I started Frank Crusemann's The Torah: Theology and Social History of Old Testament Law. In this post, I will talk about his chronicle of the development of the concept of Torah: law given from Mount Sinai (or Horeb). On pages 55-56, Crusemann summarizes his arguments on how and why the Torah came to Sinai.

In the earliest documents, Crusemann argues, God came from Mount Sinai "to save his people" (page 55). And God did this more than once. The Exodus was initiated on Sinai (Exodus 3). In Judges 5:4ff., God, called "this one of Sinai", came from Edom to deliver his people through Deborah. And, on Horeb, "punishment as well as rescue were promulgated until into the period of the Aramean war (1 Kg 19) (page 55). But there was not yet a conception that law was given on Mount Sinai. Rather, in Exodus 18, the Israelite legal system was set up as a result of advice from a Midianite, not God.

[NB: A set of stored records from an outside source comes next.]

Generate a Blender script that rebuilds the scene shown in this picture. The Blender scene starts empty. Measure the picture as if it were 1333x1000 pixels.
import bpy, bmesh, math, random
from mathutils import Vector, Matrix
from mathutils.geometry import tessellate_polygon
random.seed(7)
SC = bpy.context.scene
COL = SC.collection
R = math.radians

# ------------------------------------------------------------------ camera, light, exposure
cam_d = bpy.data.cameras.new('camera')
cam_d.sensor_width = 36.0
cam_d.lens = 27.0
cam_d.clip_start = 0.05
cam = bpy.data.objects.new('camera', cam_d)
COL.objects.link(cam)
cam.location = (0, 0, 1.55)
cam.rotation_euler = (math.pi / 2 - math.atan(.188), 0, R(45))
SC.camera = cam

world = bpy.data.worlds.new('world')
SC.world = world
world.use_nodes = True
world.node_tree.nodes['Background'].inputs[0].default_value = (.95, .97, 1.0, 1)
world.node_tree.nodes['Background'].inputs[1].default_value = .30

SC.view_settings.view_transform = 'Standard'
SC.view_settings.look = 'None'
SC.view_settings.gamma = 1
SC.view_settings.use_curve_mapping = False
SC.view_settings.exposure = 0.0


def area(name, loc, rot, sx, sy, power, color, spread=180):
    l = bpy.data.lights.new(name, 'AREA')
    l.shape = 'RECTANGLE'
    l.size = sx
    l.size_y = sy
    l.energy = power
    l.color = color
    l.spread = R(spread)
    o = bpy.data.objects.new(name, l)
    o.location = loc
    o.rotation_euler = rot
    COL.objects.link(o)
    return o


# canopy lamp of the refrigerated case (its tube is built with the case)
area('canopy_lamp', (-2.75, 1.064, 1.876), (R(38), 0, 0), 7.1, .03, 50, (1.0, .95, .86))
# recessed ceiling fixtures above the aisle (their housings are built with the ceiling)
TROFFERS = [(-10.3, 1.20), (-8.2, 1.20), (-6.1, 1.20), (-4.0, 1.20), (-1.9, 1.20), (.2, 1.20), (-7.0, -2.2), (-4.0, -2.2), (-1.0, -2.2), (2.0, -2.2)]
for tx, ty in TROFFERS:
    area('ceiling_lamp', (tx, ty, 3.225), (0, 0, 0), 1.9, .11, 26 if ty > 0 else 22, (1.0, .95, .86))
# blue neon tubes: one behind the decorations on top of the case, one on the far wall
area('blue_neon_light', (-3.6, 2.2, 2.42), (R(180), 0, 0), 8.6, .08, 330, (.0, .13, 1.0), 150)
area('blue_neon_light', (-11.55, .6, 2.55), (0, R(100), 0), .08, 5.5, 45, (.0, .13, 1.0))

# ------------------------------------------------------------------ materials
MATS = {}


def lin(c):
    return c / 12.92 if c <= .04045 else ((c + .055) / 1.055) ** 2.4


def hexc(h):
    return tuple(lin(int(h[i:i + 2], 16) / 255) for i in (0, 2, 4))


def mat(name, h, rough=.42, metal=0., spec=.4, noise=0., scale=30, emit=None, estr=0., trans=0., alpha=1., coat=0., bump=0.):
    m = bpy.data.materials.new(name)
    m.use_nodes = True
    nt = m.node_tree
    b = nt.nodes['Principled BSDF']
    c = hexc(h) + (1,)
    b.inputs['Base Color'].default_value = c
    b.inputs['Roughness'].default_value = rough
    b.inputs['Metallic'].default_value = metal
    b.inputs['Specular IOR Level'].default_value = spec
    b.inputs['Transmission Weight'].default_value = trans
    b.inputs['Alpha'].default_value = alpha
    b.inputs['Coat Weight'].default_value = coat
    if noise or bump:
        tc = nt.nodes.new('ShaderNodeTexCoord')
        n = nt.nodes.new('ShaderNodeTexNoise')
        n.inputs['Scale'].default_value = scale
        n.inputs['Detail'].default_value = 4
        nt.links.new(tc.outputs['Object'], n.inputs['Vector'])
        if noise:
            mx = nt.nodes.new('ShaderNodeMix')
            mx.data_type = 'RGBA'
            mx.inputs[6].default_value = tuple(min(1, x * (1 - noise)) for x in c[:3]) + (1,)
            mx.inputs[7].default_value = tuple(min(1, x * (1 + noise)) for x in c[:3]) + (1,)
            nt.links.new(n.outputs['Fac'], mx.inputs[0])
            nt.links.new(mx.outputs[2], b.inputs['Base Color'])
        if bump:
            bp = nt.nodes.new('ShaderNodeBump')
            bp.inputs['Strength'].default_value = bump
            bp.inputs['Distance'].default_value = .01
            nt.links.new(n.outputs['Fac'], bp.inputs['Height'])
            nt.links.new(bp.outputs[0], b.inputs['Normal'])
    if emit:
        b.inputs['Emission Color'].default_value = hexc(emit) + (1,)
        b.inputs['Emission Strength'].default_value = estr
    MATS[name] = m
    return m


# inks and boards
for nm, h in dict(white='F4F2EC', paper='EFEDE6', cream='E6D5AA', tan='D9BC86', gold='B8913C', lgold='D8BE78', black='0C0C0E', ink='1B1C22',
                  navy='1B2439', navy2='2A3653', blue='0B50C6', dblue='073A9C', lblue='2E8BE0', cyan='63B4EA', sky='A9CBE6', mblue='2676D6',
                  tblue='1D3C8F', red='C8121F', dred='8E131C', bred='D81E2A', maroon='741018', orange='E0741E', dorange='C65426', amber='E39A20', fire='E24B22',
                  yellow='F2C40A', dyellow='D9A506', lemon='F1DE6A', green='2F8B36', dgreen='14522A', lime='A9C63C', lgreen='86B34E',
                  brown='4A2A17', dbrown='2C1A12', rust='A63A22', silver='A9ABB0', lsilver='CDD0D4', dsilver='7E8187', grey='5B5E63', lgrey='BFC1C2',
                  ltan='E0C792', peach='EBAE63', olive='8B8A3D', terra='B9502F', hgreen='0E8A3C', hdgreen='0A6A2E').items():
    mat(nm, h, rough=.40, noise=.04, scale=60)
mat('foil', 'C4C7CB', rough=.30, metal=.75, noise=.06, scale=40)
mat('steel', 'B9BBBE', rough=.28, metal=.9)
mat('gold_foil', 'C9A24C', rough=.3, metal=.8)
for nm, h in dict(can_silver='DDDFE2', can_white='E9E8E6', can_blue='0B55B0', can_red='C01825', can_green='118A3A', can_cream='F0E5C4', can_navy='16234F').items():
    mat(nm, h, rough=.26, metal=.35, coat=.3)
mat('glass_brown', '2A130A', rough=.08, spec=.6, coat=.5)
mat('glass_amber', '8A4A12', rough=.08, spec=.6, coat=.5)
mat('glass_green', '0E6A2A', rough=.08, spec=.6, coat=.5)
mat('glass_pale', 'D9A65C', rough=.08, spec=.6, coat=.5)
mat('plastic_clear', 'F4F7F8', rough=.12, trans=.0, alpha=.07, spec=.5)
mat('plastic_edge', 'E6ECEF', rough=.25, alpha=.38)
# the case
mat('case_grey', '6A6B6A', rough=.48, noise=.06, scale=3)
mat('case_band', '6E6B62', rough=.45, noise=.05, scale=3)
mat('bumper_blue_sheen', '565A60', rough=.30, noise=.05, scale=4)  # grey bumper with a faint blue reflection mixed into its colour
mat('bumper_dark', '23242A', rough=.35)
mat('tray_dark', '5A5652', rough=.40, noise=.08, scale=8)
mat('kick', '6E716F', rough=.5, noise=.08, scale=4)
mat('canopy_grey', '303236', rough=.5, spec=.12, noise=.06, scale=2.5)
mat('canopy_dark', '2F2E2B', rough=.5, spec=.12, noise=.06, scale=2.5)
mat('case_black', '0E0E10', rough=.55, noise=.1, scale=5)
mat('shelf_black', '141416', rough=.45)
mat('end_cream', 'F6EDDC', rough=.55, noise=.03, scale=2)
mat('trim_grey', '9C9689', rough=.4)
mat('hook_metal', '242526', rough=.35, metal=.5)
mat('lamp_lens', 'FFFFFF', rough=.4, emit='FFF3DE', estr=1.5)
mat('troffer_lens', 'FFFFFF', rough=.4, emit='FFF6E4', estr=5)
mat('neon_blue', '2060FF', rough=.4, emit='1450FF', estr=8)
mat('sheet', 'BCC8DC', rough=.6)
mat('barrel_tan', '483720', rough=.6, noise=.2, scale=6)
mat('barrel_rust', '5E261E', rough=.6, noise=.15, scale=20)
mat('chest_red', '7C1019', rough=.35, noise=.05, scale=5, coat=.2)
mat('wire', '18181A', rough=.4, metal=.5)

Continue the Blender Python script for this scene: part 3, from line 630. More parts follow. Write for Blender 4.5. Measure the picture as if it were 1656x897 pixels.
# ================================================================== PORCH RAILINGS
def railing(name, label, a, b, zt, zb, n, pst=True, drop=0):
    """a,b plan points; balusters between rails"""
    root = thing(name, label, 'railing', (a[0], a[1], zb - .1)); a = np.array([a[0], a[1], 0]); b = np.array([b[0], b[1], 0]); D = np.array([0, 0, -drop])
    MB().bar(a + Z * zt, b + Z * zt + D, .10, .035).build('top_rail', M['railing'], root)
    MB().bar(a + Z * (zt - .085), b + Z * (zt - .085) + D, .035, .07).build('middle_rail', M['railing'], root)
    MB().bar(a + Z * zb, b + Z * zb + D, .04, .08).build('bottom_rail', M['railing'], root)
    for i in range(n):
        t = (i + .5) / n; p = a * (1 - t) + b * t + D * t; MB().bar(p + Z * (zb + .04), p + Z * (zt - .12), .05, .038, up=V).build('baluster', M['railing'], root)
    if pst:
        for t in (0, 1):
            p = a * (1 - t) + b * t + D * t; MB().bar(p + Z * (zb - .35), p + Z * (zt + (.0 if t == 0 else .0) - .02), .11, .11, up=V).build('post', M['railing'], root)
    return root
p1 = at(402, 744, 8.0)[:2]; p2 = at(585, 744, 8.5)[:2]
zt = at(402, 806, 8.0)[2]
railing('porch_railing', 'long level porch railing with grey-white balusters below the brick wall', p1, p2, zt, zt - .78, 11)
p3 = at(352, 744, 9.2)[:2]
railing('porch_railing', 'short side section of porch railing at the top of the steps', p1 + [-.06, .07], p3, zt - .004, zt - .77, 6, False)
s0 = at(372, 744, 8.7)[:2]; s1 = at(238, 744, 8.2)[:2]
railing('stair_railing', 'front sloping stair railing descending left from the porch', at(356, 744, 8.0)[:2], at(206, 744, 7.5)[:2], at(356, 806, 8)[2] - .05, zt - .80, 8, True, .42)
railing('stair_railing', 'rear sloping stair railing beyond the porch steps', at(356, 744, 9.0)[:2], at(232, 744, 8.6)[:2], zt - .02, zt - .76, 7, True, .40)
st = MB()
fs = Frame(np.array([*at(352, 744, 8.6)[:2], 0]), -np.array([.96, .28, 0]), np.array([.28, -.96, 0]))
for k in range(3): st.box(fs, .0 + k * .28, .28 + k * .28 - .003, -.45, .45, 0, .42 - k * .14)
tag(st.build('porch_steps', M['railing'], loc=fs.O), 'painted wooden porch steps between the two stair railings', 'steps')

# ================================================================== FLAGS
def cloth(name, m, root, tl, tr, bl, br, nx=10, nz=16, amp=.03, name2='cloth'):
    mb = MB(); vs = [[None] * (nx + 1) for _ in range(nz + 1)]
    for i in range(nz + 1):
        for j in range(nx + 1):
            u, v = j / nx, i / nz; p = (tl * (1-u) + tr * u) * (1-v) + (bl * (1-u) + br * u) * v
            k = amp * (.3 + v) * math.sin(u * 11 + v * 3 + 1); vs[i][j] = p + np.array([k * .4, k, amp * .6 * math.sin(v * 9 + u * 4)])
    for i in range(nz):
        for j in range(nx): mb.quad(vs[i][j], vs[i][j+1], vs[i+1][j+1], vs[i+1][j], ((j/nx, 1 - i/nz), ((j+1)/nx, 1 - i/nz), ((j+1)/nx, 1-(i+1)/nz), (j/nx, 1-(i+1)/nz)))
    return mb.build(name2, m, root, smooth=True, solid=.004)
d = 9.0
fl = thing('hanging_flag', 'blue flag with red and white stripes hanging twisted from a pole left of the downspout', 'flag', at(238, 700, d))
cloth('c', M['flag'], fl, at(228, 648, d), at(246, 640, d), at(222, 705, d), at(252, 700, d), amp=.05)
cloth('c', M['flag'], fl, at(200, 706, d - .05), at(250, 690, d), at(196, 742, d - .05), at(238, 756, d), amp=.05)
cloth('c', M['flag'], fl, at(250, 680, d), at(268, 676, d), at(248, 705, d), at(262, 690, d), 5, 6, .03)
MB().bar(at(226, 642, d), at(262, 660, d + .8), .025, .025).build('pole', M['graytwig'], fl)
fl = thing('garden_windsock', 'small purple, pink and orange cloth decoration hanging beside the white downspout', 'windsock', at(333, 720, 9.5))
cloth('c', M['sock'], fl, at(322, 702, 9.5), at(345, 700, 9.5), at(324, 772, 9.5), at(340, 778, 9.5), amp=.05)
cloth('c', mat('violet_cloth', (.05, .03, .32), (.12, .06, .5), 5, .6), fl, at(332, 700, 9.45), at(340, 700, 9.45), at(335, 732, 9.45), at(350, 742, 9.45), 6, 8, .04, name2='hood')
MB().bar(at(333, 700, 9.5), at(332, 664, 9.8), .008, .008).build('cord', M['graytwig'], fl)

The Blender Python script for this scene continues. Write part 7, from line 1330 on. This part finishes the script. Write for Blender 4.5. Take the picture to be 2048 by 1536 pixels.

But Exodus 32-34---the story of the Golden Calf---is where the Mount of God is connected with law. Exodus 32-34 polemicizes against the Jeroboam cult and presents forgiveness "in the narrative form of cultic renewal" (page 56). The North had fallen in 722, and there was a Decalogue with cultic regulations (see Exodus 34---which talks about such things as the Feast of Unleavened Bread, the Feast of Weeks, etc.) that was to offer Israel a future---something that the fall of the North made Israel think seriously about. In the exilic period, priestly texts then clustered around the Golden Calf story---as we see with Exodus 25-31, 35ff., which concerns the construction of the Tabernacle. These texts are the "foundation of the postexilic temple" (page 56).

At some point, someone added to Deuteronomy chapters 5 and 9ff. As a consequence, the Decalogue we're all used to replaced the cultic Exodus 34 one---or such was the goal of the person inserting those chapters. On page 49, Crusemann traces this move to a shift from a cultic focus to a socio-political focus during the Ezra-Nehemiah period, as the concern was "for the political and legal autonomy of Judaism (or the province of Judah) in the framework of the Persian empire." And, in a sense, Deuteronomy 5 and 9 tie Moses' speech in Moab detailing the laws of Israel back to the mountain of Horeb---as if Moses in Moab were resuming God's speech from there. When the Tetrateuch was connected with Deuteronomy, the Decalogue was placed way before the priestly texts in Exodus "to make a legal basis for Persian-period Judaism" (page 56). The connection of law with Sinai, Crusemann argues, occurred so it could be an "alternative to royal law and cult" (page 57). When the monarchy was no longer there to serve as a basis for law, law was traced back to Sinai. But Sinaitic revelation is so central in the Pentateuch because it was a late concept that was incorporated into it and made central.

That's my understanding so far of Frank Crusemann's views of how Sinai became associated with the giving of the Torah.